> [Goal]
Repeat each line exactly as it is written.

(Scripts that build scenes)
★ ★ ★

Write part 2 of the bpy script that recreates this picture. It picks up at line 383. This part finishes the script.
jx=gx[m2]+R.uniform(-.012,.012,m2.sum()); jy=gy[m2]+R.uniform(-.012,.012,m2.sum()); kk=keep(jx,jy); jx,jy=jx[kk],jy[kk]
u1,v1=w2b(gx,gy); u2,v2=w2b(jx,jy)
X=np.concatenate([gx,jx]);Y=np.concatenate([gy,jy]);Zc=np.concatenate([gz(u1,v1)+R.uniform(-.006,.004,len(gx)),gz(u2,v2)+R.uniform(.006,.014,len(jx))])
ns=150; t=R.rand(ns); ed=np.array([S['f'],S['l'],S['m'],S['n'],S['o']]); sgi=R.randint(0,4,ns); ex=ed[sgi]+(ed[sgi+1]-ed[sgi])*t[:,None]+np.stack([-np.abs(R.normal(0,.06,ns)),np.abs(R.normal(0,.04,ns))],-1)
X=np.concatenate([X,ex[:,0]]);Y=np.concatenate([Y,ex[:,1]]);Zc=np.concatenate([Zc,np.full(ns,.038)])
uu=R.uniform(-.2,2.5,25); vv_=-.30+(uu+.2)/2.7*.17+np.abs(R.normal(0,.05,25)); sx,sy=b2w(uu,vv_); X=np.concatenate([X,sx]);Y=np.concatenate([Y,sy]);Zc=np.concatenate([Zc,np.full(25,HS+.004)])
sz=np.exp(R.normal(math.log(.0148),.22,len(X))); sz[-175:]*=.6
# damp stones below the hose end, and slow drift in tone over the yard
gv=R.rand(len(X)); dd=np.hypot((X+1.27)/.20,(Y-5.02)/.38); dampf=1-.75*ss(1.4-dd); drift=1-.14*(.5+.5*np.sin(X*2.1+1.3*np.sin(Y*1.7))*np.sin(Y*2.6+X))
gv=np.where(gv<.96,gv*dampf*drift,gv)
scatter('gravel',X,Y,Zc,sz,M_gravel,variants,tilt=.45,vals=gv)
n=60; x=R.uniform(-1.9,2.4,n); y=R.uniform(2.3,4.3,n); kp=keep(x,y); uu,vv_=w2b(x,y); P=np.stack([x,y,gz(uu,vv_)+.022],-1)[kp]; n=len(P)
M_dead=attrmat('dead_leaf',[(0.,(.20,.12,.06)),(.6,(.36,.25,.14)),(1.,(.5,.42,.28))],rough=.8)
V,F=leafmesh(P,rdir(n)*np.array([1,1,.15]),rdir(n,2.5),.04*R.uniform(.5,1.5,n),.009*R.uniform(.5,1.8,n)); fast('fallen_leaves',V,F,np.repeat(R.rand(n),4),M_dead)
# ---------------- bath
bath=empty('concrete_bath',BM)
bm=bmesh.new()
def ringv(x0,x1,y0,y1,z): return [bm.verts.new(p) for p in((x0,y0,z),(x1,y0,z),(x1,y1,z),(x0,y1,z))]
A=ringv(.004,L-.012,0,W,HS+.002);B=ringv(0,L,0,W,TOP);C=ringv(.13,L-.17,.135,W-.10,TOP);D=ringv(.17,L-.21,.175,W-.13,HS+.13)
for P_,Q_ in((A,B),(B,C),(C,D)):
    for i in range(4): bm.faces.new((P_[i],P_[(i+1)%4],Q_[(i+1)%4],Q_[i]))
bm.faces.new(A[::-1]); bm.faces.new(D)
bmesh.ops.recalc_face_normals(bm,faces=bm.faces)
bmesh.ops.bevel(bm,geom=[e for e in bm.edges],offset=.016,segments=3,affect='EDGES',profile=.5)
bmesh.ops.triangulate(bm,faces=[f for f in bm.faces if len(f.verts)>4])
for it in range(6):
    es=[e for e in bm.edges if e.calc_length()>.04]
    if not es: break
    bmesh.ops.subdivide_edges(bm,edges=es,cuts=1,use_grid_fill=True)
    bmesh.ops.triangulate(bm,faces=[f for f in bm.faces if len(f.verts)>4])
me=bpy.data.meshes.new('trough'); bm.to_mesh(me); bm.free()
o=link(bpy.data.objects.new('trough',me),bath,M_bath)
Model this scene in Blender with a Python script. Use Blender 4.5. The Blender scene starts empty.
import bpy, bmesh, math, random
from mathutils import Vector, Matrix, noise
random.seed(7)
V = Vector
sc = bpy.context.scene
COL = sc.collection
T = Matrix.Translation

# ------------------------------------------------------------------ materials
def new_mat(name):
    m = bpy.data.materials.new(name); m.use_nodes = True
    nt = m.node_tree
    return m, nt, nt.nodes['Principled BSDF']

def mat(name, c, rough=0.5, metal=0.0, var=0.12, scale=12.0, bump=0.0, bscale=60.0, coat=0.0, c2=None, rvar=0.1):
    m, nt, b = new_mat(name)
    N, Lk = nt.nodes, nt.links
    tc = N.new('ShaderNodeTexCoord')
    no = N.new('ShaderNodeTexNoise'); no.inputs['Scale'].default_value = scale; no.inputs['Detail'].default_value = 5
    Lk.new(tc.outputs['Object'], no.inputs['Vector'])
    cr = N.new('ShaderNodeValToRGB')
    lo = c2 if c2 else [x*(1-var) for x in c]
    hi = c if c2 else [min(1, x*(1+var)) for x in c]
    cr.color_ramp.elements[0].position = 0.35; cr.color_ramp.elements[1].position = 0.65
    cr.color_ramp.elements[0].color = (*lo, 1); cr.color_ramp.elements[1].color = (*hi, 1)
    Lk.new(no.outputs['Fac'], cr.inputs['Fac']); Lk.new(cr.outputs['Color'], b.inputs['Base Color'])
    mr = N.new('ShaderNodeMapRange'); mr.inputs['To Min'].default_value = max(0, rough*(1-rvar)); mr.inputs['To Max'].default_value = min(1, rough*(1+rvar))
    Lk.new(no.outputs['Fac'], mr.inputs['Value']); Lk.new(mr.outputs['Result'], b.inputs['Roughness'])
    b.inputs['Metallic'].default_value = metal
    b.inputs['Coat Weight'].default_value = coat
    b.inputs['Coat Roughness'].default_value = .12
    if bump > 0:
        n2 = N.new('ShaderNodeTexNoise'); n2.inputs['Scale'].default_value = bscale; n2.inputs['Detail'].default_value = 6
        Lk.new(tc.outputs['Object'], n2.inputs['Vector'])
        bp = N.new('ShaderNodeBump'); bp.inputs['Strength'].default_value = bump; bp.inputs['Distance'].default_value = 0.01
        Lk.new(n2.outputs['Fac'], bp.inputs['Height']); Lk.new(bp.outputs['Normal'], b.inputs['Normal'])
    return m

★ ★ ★

> [Solution to the problem]
Write part 2 of the bpy script that recreates this picture. It picks up at line 383. This part finishes the script.
jx=gx[m2]+R.uniform(-.012,.012,m2.sum()); jy=gy[m2]+R.uniform(-.012,.012,m2.sum()); kk=keep(jx,jy); jx,jy=jx[kk],jy[kk]
u1,v1=w2b(gx,gy); u2,v2=w2b(jx,jy)
X=np.concatenate([gx,jx]);Y=np.concatenate([gy,jy]);Zc=np.concatenate([gz(u1,v1)+R.uniform(-.006,.004,len(gx)),gz(u2,v2)+R.uniform(.006,.014,len(jx))])
ns=150; t=R.rand(ns); ed=np.array([S['f'],S['l'],S['m'],S['n'],S['o']]); sgi=R.randint(0,4,ns); ex=ed[sgi]+(ed[sgi+1]-ed[sgi])*t[:,None]+np.stack([-np.abs(R.normal(0,.06,ns)),np.abs(R.normal(0,.04,ns))],-1)
X=np.concatenate([X,ex[:,0]]);Y=np.concatenate([Y,ex[:,1]]);Zc=np.concatenate([Zc,np.full(ns,.038)])
uu=R.uniform(-.2,2.5,25); vv_=-.30+(uu+.2)/2.7*.17+np.abs(R.normal(0,.05,25)); sx,sy=b2w(uu,vv_); X=np.concatenate([X,sx]);Y=np.concatenate([Y,sy]);Zc=np.concatenate([Zc,np.full(25,HS+.004)])
sz=np.exp(R.normal(math.log(.0148),.22,len(X))); sz[-175:]*=.6
# damp stones below the hose end, and slow drift in tone over the yard
gv=R.rand(len(X)); dd=np.hypot((X+1.27)/.20,(Y-5.02)/.38); dampf=1-.75*ss(1.4-dd); drift=1-.14*(.5+.5*np.sin(X*2.1+1.3*np.sin(Y*1.7))*np.sin(Y*2.6+X))
gv=np.where(gv<.96,gv*dampf*drift,gv)
scatter('gravel',X,Y,Zc,sz,M_gravel,variants,tilt=.45,vals=gv)
n=60; x=R.uniform(-1.9,2.4,n); y=R.uniform(2.3,4.3,n); kp=keep(x,y); uu,vv_=w2b(x,y); P=np.stack([x,y,gz(uu,vv_)+.022],-1)[kp]; n=len(P)
M_dead=attrmat('dead_leaf',[(0.,(.20,.12,.06)),(.6,(.36,.25,.14)),(1.,(.5,.42,.28))],rough=.8)
V,F=leafmesh(P,rdir(n)*np.array([1,1,.15]),rdir(n,2.5),.04*R.uniform(.5,1.5,n),.009*R.uniform(.5,1.8,n)); fast('fallen_leaves',V,F,np.repeat(R.rand(n),4),M_dead)
# ---------------- bath
bath=empty('concrete_bath',BM)
bm=bmesh.new()
def ringv(x0,x1,y0,y1,z): return [bm.verts.new(p) for p in((x0,y0,z),(x1,y0,z),(x1,y1,z),(x0,y1,z))]
A=ringv(.004,L-.012,0,W,HS+.002);B=ringv(0,L,0,W,TOP);C=ringv(.13,L-.17,.135,W-.10,TOP);D=ringv(.17,L-.21,.175,W-.13,HS+.13)
for P_,Q_ in((A,B),(B,C),(C,D)):
    for i in range(4): bm.faces.new((P_[i],P_[(i+1)%4],Q_[(i+1)%4],Q_[i]))
bm.faces.new(A[::-1]); bm.faces.new(D)
bmesh.ops.recalc_face_normals(bm,faces=bm.faces)
bmesh.ops.bevel(bm,geom=[e for e in bm.edges],offset=.016,segments=3,affect='EDGES',profile=.5)
bmesh.ops.triangulate(bm,faces=[f for f in bm.faces if len(f.verts)>4])
for it in range(6):
    es=[e for e in bm.edges if e.calc_length()>.04]
    if not es: break
    bmesh.ops.subdivide_edges(bm,edges=es,cuts=1,use_grid_fill=True)
    bmesh.ops.triangulate(bm,faces=[f for f in bm.faces if len(f.verts)>4])
me=bpy.data.meshes.new('trough'); bm.to_mesh(me); bm.free()
o=link(bpy.data.objects.new('trough',me),bath,M_bath)
Model this scene in Blender with a Python script. Use Blender 4.5. The Blender scene starts empty.
import bpy, bmesh, math, random
from mathutils import Vector, Matrix, noise
random.seed(7)
V = Vector
sc = bpy.context.scene
COL = sc.collection
T = Matrix.Translation

# ------------------------------------------------------------------ materials
def new_mat(name):
    m = bpy.data.materials.new(name); m.use_nodes = True
    nt = m.node_tree
    return m, nt, nt.nodes['Principled BSDF']

def mat(name, c, rough=0.5, metal=0.0, var=0.12, scale=12.0, bump=0.0, bscale=60.0, coat=0.0, c2=None, rvar=0.1):
    m, nt, b = new_mat(name)
    N, Lk = nt.nodes, nt.links
    tc = N.new('ShaderNodeTexCoord')
    no = N.new('ShaderNodeTexNoise'); no.inputs['Scale'].default_value = scale; no.inputs['Detail'].default_value = 5
    Lk.new(tc.outputs['Object'], no.inputs['Vector'])
    cr = N.new('ShaderNodeValToRGB')
    lo = c2 if c2 else [x*(1-var) for x in c]
    hi = c if c2 else [min(1, x*(1+var)) for x in c]
    cr.color_ramp.elements[0].position = 0.35; cr.color_ramp.elements[1].position = 0.65
    cr.color_ramp.elements[0].color = (*lo, 1); cr.color_ramp.elements[1].color = (*hi, 1)
    Lk.new(no.outputs['Fac'], cr.inputs['Fac']); Lk.new(cr.outputs['Color'], b.inputs['Base Color'])
    mr = N.new('ShaderNodeMapRange'); mr.inputs['To Min'].default_value = max(0, rough*(1-rvar)); mr.inputs['To Max'].default_value = min(1, rough*(1+rvar))
    Lk.new(no.outputs['Fac'], mr.inputs['Value']); Lk.new(mr.outputs['Result'], b.inputs['Roughness'])
    b.inputs['Metallic'].default_value = metal
    b.inputs['Coat Weight'].default_value = coat
    b.inputs['Coat Roughness'].default_value = .12
    if bump > 0:
        n2 = N.new('ShaderNodeTexNoise'); n2.inputs['Scale'].default_value = bscale; n2.inputs['Detail'].default_value = 6
        Lk.new(tc.outputs['Object'], n2.inputs['Vector'])
        bp = N.new('ShaderNodeBump'); bp.inputs['Strength'].default_value = bump; bp.inputs['Distance'].default_value = 0.01
        Lk.new(n2.outputs['Fac'], bp.inputs['Height']); Lk.new(bp.outputs['Normal'], b.inputs['Normal'])
    return m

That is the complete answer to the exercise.